A Mode That Asks Questions Eliminates Prompt Engineering
You do not have to write the perfect prompt.
You have to answer questions.
The prompt engineering trap
You open VS Code. You need to implement a new feature. You stare at the chat input, trying to figure out how to describe what you want in enough detail that the model will not go off in some random direction.
Where should the file go? What naming conventions does your codebase use? Are there existing patterns you want to follow? What edge cases matter?
You know all of this. But translating it into a single, comprehensive prompt feels like writing a spec document before you can start coding.
So you write something vague. The model makes assumptions. You correct it. It makes different assumptions. Three prompts later, you are debugging the prompt instead of the code.
The interrogation pattern
There is another approach: build a mode that asks you questions instead of waiting for you to think of everything upfront.
You say "I need to implement this feature." The mode asks where you want it. You answer. It asks how it should look. You answer. It asks what constraints apply. You answer.
When you are done, the mode has all the context it needs. Not because you wrote a perfect prompt, but because the interrogation process surfaced requirements you did not think to specify.
"Something that asks you questions eliminates the need for prompt engineering completely, because the mode already has all the context it needs from you just by asking you questions."
Guest,
This works because humans are better at answering questions than writing comprehensive specifications. You know what you want when someone asks you directly. You do not always know what details are relevant until someone prompts you for them.
How the mode works
The pattern is straightforward. You create a custom mode in Roo Code that does not have access to code tools. It can only ask questions and, when it has enough context, delegate to another mode that can actually make changes.
"I had a mode that I called chat mode. Basically, it did sort of the same thing. It didn't have access to code tools at all, so it really needed to use the orchestrator tool, the new task tool, but the mode would ask me questions about anything."
Guest,
The constraint is the feature. Because the mode cannot touch code, it has to gather information. It cannot skip ahead and make assumptions.
The tradeoff
This adds a conversation step before any code gets written. If you already know exactly what you want and can articulate it precisely, the interrogation phase is overhead.
But if you are implementing something new, something where the requirements are fuzzy or the codebase context matters, the upfront conversation pays for itself. You spend two minutes answering questions instead of twenty minutes correcting wrong assumptions.

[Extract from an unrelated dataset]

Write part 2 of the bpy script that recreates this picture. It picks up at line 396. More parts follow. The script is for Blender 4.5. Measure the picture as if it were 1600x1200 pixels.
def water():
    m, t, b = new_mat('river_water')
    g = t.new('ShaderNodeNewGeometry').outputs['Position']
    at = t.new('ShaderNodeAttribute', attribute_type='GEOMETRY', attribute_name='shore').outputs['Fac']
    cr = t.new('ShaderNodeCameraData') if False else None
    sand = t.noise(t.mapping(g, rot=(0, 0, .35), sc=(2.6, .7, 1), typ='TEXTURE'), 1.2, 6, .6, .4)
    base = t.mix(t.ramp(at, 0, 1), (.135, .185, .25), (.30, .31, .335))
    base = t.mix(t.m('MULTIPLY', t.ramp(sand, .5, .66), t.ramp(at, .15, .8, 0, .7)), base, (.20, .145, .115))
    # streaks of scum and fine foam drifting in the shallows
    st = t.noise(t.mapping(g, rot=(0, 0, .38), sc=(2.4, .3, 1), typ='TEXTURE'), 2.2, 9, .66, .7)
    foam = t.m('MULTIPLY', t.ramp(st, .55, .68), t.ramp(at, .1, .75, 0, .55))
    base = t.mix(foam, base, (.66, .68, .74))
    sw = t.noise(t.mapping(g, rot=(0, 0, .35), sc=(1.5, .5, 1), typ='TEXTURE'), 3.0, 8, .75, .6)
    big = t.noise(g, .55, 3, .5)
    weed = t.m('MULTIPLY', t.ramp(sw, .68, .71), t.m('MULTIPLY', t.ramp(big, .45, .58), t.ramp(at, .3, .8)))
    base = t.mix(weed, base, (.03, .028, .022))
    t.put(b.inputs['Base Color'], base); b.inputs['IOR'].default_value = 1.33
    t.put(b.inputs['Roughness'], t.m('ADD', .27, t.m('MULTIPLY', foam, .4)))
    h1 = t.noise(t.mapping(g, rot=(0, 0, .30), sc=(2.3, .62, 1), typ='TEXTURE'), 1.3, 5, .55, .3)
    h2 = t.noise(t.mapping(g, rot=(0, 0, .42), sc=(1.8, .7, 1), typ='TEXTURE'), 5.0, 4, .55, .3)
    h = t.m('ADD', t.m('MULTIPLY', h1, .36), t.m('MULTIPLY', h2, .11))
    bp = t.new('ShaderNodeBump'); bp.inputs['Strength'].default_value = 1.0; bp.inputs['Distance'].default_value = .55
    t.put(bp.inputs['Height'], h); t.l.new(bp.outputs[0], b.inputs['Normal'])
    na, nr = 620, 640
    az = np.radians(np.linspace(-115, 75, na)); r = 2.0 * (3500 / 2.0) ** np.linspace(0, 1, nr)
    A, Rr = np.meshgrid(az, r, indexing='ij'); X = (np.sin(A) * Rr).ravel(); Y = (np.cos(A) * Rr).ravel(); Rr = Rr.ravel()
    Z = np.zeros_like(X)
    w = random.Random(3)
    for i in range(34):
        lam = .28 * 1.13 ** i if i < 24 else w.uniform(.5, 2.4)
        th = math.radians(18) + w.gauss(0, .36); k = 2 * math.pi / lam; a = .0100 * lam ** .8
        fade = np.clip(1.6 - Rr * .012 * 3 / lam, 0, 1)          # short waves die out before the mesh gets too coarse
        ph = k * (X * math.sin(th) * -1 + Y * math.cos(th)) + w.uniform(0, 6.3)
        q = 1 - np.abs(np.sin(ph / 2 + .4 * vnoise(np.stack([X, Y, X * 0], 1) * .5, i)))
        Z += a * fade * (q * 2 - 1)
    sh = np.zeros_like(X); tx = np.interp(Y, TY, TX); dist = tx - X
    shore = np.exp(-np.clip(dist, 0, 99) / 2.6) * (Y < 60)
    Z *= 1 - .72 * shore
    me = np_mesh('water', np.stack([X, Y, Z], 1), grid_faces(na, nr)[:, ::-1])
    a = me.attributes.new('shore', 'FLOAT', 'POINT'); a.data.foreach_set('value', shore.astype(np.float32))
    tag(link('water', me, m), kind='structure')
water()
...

Why this matters for your team
For a five-person team shipping features across an unfamiliar codebase, the "lazy prompt" problem compounds. Each developer hits the same friction: they know what they want but struggle to express it in a way the model understands without context.
A questioning mode inverts the burden. Instead of requiring everyone to become prompt engineers, you build a mode that extracts the relevant context through conversation. Junior developers get the same quality of context-aware suggestions as seniors who have internalized every folder structure and naming convention.
"A mode that gets information from you, because sometimes you're lazy or you don't know exactly what you want, a mode that can ask you relevant questions is really, really useful when you're trying to implement something new."
Guest,
The shift is from "write a better prompt" to "answer questions until the mode knows enough." The second one scales across skill levels.
How Roo Code enables the interrogation pattern
Roo Code's custom modes let you build specialized workflows that close the loop between gathering context and taking action. A questioning mode works by restricting tool access so the agent must ask before it acts, then delegating to Code mode or Architect mode once it has gathered sufficient context.
This pattern leverages BYOK (bring your own key) to keep costs predictable while you iterate through the question-and-answer phase. Because Roo Code runs locally in VS Code and you control your API keys, the conversation overhead does not create hidden token markup or vendor lock-in.
The key insight: custom modes turn prompt engineering from a user skill into a system design choice. Instead of training your team to write better prompts, you build modes that extract the information they already know through targeted questions.
Prompting approach comparison
| Dimension | Traditional prompting | Questioning mode |
|---|---|---|
| Who provides context | User writes comprehensive prompt upfront | Mode asks targeted questions |
| Skill dependency | Requires prompt engineering expertise | Requires only domain knowledge |
| Error correction | Fix assumptions after code is generated | Surface requirements before code is written |
| Context completeness | Often incomplete, leading to iteration loops | Systematically gathered through conversation |
| Team scalability | Quality varies by individual prompt skill | Consistent quality across skill levels |
Start here
If your team keeps hitting the "wrong assumptions" loop, build a questioning mode. Remove the code tools. Force it to ask before it acts.
The upfront conversation is not overhead. It is the prompt you did not know you needed.